Looking at our own campus as a microcosm of the art world, Claire Trevor recently held the 12th annual juried undergraduate exhibition titled: “Always Keep Footprints Between You and the Sun,” that ran from March 31 through April 16. The nine works of art filling the University Art Gallery were selected from a pool of student candidates. The two rooms of the gallery contained these works, which were done through various forms of media that were primarily pale in color and mysterious in meaning. A binder at the entrance listed the artists’ descriptions of their works, but it was hard to match those to the actual work when walking through without the reference book.

Instead, the works stood on their own, somewhat baffling without the explanation of the artists’ thinking: canvases painted white that matched the texture of the wall, a large mural-sized tarp with splotched square strokes leaning against a wall and a rectangular prism almost three feet tall made of rice and glue were just a few of the works on display. These pieces contain no figures or recognizable objects within them, and without any description they were difficult to interpret — the kind of modern art that can be written off as nonsensical.

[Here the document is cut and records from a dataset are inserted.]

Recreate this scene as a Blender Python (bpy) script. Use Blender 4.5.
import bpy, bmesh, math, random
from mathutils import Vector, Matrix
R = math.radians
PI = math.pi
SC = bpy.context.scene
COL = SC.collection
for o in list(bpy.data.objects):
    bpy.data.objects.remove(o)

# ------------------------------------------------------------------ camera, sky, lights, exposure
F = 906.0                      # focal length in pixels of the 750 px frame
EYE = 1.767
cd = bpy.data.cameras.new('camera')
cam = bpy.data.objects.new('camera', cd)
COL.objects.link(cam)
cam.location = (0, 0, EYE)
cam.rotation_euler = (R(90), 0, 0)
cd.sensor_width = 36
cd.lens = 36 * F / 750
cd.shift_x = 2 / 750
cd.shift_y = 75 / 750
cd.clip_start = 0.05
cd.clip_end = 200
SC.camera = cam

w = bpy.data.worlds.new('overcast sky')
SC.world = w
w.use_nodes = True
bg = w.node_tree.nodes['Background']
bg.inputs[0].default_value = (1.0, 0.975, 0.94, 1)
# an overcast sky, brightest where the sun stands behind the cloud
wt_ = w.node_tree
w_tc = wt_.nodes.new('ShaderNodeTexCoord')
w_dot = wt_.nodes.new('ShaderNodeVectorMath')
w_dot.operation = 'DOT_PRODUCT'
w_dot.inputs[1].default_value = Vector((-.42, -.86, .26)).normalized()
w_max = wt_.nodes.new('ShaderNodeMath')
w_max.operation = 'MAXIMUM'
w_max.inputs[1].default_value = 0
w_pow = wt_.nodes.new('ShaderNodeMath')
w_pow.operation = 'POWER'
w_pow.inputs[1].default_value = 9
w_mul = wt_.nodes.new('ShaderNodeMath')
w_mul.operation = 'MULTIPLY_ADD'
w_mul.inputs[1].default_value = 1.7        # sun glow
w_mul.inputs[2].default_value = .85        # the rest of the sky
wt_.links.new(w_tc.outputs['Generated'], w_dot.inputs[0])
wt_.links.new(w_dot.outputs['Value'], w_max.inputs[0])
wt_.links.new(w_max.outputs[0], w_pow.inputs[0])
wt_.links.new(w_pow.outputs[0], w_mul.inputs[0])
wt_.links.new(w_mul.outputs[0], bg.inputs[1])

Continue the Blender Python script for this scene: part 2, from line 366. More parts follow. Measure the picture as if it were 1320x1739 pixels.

The truth is, they aren’t nonsensical; there’s a whole story behind them just like any of Michelangelo’s world-famous paintings. Each artist has an extremely well-thought out description of their work that subtly connects back to the theme of the show—tracking an idea, a person, a goal, but also how that turns on the tracker and affects her. The description of the show states, “We are thus compelled to ponder the larger philosophical conundrum: In the game of pursuit, why is it often not clear just who is the predator and who is the prey?  Are we not, in fact, equally played by the very games we purport to master?”

What I am getting at then is that modern art, however bizarre and uninviting it seems, evaluates issues and gives artists a hyper-individualized way to address it in any way they see fit. Some of these objectives are a little clearer, like Sabrina Sharifi’s video, Anonymous, that shows the artist in a handmade burka, a garment traditionally associated with Islam, to which she has added a black strip over the eyes. Wearing this burka in public places is Sharifi’s effort to question and defy the religious intolerance within Western culture.

Modern art addresses modern and age-old issues of politics, philosophy and aesthetics, so give it a chance. Check out art made by UCI students who have opinions and ideas that deserve to be expressed and heard, and most of all, remain open-minded.